At trial, Howard stated that, during the three days between learning of Pitts’s sexual abuse and their confrontation, she felt a variety of emotions, including fear, anger and despair. But the prosecutor focused specifically on anger, focusing on text messages, and downplaying and dismissing Howard’s other emotions.
“Courts and other systems produce what I call phantom intentions,” Bierria explained. “It’s not just that they impose false intentions onto survivors. In the course of trying to prosecute them, they construct a whole other persona with a whole other set of intentions to make the case that this person deserves to be in prison.”
The Legal Nightmare Continues
On November 18, Howard must return to court to learn whether Zimmer will retry her for voluntary manslaughter, forcing her, her children, and the other survivors who testified about Pitts’s violence to relive those experiences before a jury.
That’s what happened to 53-year-old Michaele Bowers, another Kern County mother who was charged with murder in the 2017 death of her abusive boyfriend. At trial, her defense attorney argued that she shot him after he threatened to kill her and chased her into the bedroom. When her March 2019 trial ended in a hung jury, Zimmer’s office brought her to trial again in February 2020. That too ended in a hung jury.
Zimmer’s office intended to bring her to trial a third time. To avoid this third legal ordeal, Bowers pled guilty to voluntary manslaughter and was sentenced to six years in prison.
Going through multiple trials, Bierria noted, “is a kind of torture.” It forces survivors to relive — and re-explain — the many instances of abuse they have endured. It provokes anxiety for them and their family members and racks up thousands of dollars in legal fees. But by doing so, Bierria continued, prosecutors “basically coerce the victim — in this case, Ms. Bowers — into accepting a plea deal. She said she could not do this again.”
This may have also sent a chilling message to Wendy Howard, who sat in court during Bowers’s sentencing.
In its announcement about Bowers’s plea agreement, Zimmer’s office stated, “The District Attorney’s Office is cognizant of how incidents of domestic violence can impact relationships.”
“Once a victim becomes a defendant, it is like a switch flips for the prosecutor and they cannot see the wider context anymore,” explained Goodmark. “They can’t see the victimization of either Wendy Howard or her kids. Nothing else matters for them except this discreet incident. Prosecutors act as though they’ve never had access to any of that other information and continue to not have access to any of that other information.”
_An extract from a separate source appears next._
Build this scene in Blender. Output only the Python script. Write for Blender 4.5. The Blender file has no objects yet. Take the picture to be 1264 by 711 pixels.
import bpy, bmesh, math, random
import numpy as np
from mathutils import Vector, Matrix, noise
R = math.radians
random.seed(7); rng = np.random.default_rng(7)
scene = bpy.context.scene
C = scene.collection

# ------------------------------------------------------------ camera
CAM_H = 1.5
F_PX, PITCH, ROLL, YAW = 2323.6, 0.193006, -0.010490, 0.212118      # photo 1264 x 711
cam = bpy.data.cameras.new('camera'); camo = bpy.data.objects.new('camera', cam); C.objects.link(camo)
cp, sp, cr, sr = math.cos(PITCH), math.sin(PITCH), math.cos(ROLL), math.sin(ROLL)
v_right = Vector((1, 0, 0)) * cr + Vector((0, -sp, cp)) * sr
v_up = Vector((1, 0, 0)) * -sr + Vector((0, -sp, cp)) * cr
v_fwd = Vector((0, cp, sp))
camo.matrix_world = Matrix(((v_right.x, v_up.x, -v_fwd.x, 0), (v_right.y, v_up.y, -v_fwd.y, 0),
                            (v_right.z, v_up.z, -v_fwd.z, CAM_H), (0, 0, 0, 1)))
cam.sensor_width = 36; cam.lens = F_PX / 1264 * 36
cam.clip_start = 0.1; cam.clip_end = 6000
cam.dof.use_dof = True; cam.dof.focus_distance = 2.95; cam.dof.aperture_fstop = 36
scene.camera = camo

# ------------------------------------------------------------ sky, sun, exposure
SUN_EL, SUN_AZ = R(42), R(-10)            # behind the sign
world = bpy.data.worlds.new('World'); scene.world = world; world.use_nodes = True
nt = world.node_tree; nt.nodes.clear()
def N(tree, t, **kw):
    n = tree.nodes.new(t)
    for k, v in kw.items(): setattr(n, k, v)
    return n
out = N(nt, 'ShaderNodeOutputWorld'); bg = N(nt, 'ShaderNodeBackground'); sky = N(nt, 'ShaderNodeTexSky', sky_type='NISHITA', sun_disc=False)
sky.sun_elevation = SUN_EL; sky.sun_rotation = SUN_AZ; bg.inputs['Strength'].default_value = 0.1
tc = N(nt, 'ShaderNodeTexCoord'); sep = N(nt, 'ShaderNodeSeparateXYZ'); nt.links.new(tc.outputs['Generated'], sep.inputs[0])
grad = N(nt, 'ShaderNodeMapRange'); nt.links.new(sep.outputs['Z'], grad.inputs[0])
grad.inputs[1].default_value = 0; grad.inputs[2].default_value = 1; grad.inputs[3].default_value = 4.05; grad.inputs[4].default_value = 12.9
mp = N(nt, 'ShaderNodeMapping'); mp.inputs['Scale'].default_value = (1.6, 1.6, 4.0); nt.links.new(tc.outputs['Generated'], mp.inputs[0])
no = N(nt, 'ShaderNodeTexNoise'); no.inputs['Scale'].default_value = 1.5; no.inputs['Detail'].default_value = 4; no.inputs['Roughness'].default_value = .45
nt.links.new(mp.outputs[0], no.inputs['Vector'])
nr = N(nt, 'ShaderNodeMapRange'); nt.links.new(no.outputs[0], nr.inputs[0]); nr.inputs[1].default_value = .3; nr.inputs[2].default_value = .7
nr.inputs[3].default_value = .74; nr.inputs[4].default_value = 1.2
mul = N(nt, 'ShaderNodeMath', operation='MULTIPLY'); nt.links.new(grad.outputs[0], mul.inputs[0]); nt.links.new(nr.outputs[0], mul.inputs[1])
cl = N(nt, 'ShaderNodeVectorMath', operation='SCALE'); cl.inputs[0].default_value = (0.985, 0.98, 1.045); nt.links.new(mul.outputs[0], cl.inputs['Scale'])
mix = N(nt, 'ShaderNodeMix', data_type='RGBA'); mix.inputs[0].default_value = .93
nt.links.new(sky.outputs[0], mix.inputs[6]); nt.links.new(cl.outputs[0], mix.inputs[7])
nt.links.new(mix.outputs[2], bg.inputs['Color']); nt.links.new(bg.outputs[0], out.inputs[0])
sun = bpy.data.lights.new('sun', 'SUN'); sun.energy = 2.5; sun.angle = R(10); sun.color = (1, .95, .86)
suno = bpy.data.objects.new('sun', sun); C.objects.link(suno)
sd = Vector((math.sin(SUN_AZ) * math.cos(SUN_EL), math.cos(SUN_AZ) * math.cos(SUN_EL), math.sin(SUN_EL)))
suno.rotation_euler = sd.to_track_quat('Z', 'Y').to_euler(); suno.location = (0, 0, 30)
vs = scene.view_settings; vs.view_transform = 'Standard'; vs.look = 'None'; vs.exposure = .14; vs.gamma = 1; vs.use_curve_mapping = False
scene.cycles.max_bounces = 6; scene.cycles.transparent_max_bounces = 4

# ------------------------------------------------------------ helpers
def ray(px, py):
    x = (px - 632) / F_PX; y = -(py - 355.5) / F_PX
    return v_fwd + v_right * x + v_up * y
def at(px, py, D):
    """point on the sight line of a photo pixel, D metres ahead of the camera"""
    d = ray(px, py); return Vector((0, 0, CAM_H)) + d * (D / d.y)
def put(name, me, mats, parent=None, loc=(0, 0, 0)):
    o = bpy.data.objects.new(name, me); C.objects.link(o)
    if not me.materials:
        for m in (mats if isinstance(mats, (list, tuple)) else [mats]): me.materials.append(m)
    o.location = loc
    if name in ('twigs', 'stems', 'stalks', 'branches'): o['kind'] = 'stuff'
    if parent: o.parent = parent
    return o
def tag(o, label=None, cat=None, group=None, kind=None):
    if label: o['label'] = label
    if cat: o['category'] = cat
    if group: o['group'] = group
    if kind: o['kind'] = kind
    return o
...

Wendy’s Fight Is Part of a Broader Struggle for Criminalized Survivors
“This one story is indicative of a broader crisis,” said Bierria. She noted the importance of defense campaigns, such as Wendy Howard’s and Marissa Alexander’s, in not only supporting the individual survivor but also raising awareness and shifting perceptions.
“My hope is that, with every campaign, the public understands more and more that the criminal legal system is not an advocate for domestic violence survivors,” Bierria said. These campaigns include not only court support, but also public education such as twitter storms, social media outreach and popular education curricula, such as community-based research reports produced by Survived and Punished.
At the same time, she points to the cultural and linguistic shift that a decade of defense organizing has accomplished. “The phrase ‘criminalized survivor’ has been taken up as a more common term,” she said. “The language used to be ‘victim defendants,’ which naturalizes the prosecution of survivors as if there isn’t a system and people working in the system making very specific choices to punish and criminalize survivors.”
Goodmark, whose Twitter handle is “Recovering Carceral Feminist—Ask Me How,” has worked with survivors of gender-based violence for more than two decades. “I don’t have faith that this system will ever treat criminalized survivors, with the justice and the dignity that they deserve,” she said. “That’s what led me to finally become an abolitionist after many years of this work, because I don’t think the system will ever do it.”
As they await her November hearing, the Defend Wendy campaign continues to call for Zimmer’s office to drop all charges against Howard. It also continues to fundraise to cover the mounting costs of Howard’s legal fees.
As Howard’s daughter Bayley told Truthout before the trial started, “This system failed us here.”